Currently, most Indian power plants are subcritical. But it is now beginning to invest in supercritical plants. The National Thermal Power Corporation (ntpc) is setting up two plants, in Seepat, Chhattisgarh, and Barh, Bihar. Other agencies, too, are setting up projects based on this technology in Sasan, Madhya Pradesh; Akaltara, Chhattisgarh; Mundra, Gujarat; Girye, Maharashtra; and Tadri, Karnataka.

But there is a concern that clean coal technology does not factor in the quality of Indian coal, which has high ash content and low calorific value, about 3,500 kcal/kg, which may not give big efficiency gains with supercritical technology.

Similarly, fluidized bed combustion has been in India for some time, but mostly for smaller captive plants. It is popular due to the technology's fuel flexibility-almost any combustible material, from coal to municipal waste, can be burnt-and its ability to reduce so₂ and no emissions is significant. This technology gives slightly lower efficiency gains than supercritical plants, but it is seen to be more suitable for Indian coal. Its key disadvantage is size. Globally, the largest plant of this kind generates 320 mw. In India, most plants are in the range of 100-250 mw. However, given high losses in transmission and distribution of electricity over distances, this technology could be used for distributed power generation in urban centres.

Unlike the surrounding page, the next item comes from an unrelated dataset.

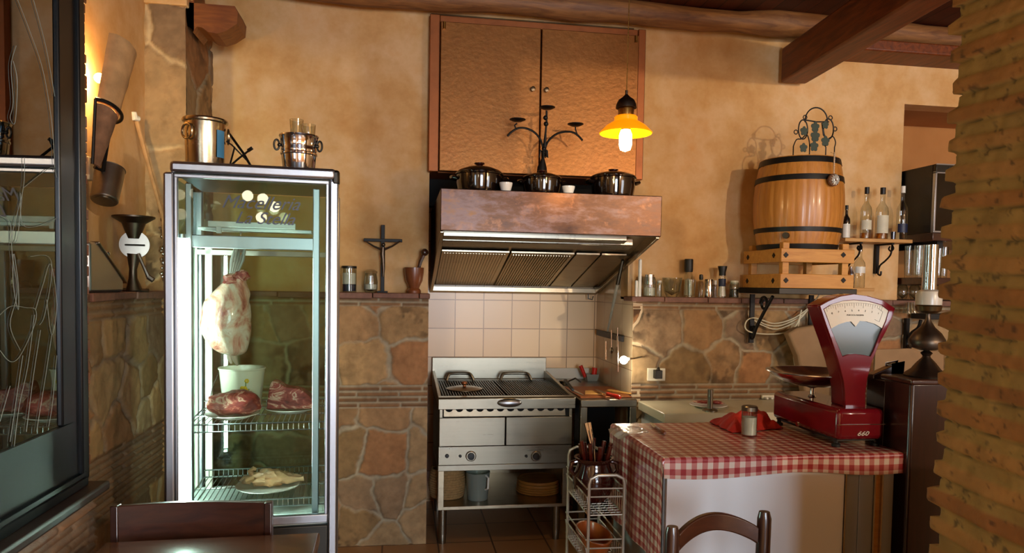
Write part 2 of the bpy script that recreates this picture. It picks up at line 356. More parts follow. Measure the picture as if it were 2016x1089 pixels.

igcc is the technology of the future. It has an efficiency of 45-50 per cent and there are hopes that this will reach 60 per cent soon. Analysis of Indian coal reveals that the first generation of this technology has the potential to reduce co₂ emissions by 10 per cent more than supercritical technology and 20 per cent more than subcritical technology.

This technology is still at an early stage of development and costs almost double the conventional. A pilot plant of 6.2 mw has been developed by the Bharat Heavy Electrical Limited at Tiruchirapalli, Tamil Nadu. This uses coal with over 40 per cent ash. ntpc is building a similar plant with a capacity of 100-125 mw, in Aurya, Uttar Pradesh.

Historically, most of the industrialized world first invested in low-efficiency technology, which was highly polluting, and then upgraded as it developed. Countries like India and China have the option to move to better technology but the biggest barrier is cost.

From the climate perspective, igcc is the only high-end technology which can substantially cut emissions. Clearly, the options for India would be invest in refurbishing existing plants to increase efficiency by investing in supercritical technology; invest in supercritical for new projects; and build igcc-based plants. But all this will need a global bargain, so India can invest in the best technology and not invest in a half-way measure that will not avoid emissions.